I’m afraid that I might have been put at a disadvantage for this week’s discussion. When it comes to thoughts on the death and resurrection of Christ, my views are certainly going to be different from that of my brother Michael’s.
I’ve experienced Easter in a host of ways since my childhood. Of course, going to Church early in the morning and finding no parking spots in the lot was a common occurrence and so was going through the Stations of the Cross in Sunday school (with most of the gory bits censored).
I remember being scolded every time I would suggest Big Macs for dinner on Friday nights because for some reason or another Jesus being condemned to death meant that we became Hindu one night out of the week. On the bright side, since I gave up eating meat a few years ago, Fridays during Lent are the only time my father can’t poke fun at me for being a hippy vegetarian anymore.
In Catholic school, to edify us in the ways of the Paschal mystery, we got to spend a week in theology class watching Mel Gibson’s “The Passion of the Christ,” which, if nothing else, made me glad that I’m not a Roman criminal because death by crucifixion is a particularly nasty way to go.

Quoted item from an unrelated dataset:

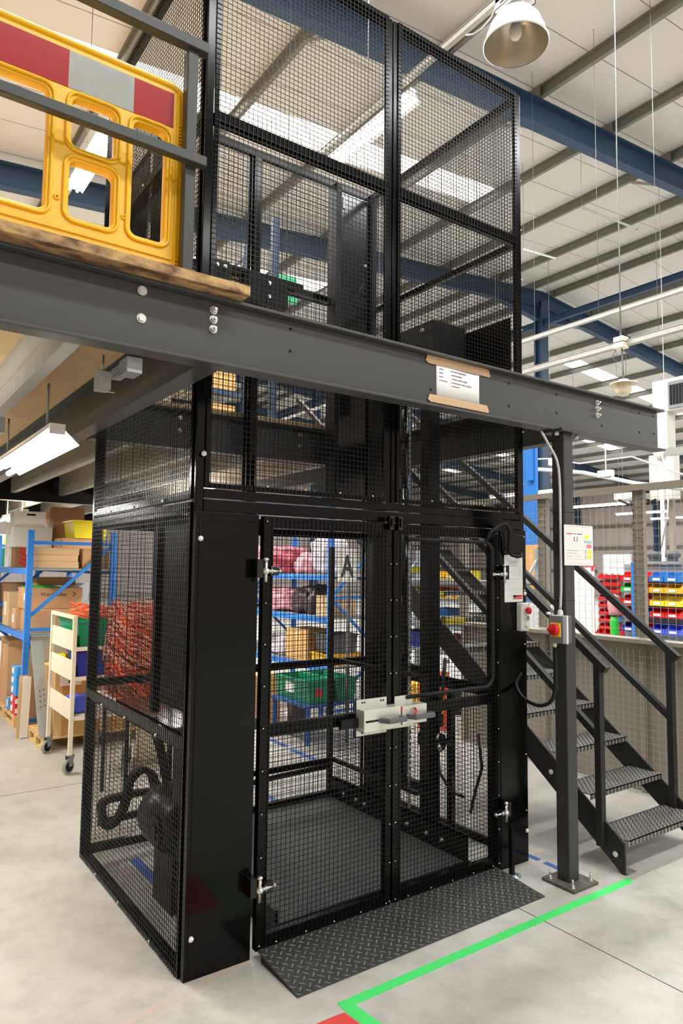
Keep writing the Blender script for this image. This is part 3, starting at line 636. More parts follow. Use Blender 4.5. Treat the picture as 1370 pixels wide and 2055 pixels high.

I even went to Good Friday Mass one year. It’s not because I was feeling particularly pious; it was actually because a good friend of mine had used me as a cover to hang out with his girlfriend by promising her parents that I was with them the whole day, and since the two of them were planning on meeting her parents at Mass that evening, it would have looked suspicious had I not been with them (I forgive you for this one, Nick). So I missed out on the day at the Arboretum and instead got to go to the “fun” part that consisted of watching people have their feet washed and choking on incense as the altar boy circled the room with a procession of silent churchgoers behind him. Ironic that an occasion meant to celebrate the resurrection of a savior felt so much like an imperial death march.
And then of course there were all the Easter egg hunts, the chocolate bunnies and the festive springtime colors. Whether or not one could logically link the salvation of mankind to the story of Peter Cottontail always seemed beside the point as a youngster.
So what does Easter mean to me now? I guess it means the same thing that most other Christian holidays mean to me by this point.
It’s a nice excuse to see family members, a privilege that’s hard to come by as I get older. It’s a reminder that as one of few people not posting about how wonderful Jesus is on Facebook, that I’m sort of an anomaly among my group of friends. It’s sort of like at SMU dinners I’ve attended when the celebration and mingling is interrupted with a moment of silence and prayer and I don’t really know what to do with my hands.
It’s that simultaneous feeling of sheer isolation and unconditional and undeserved love that’s come to characterize my life for years, and I don’t think I’d have it any other way.
I know my thoughts won’t compare in profundity to Michael’s, but this is the best offering I can give.
Bub is a junior majoring in English, political science and history.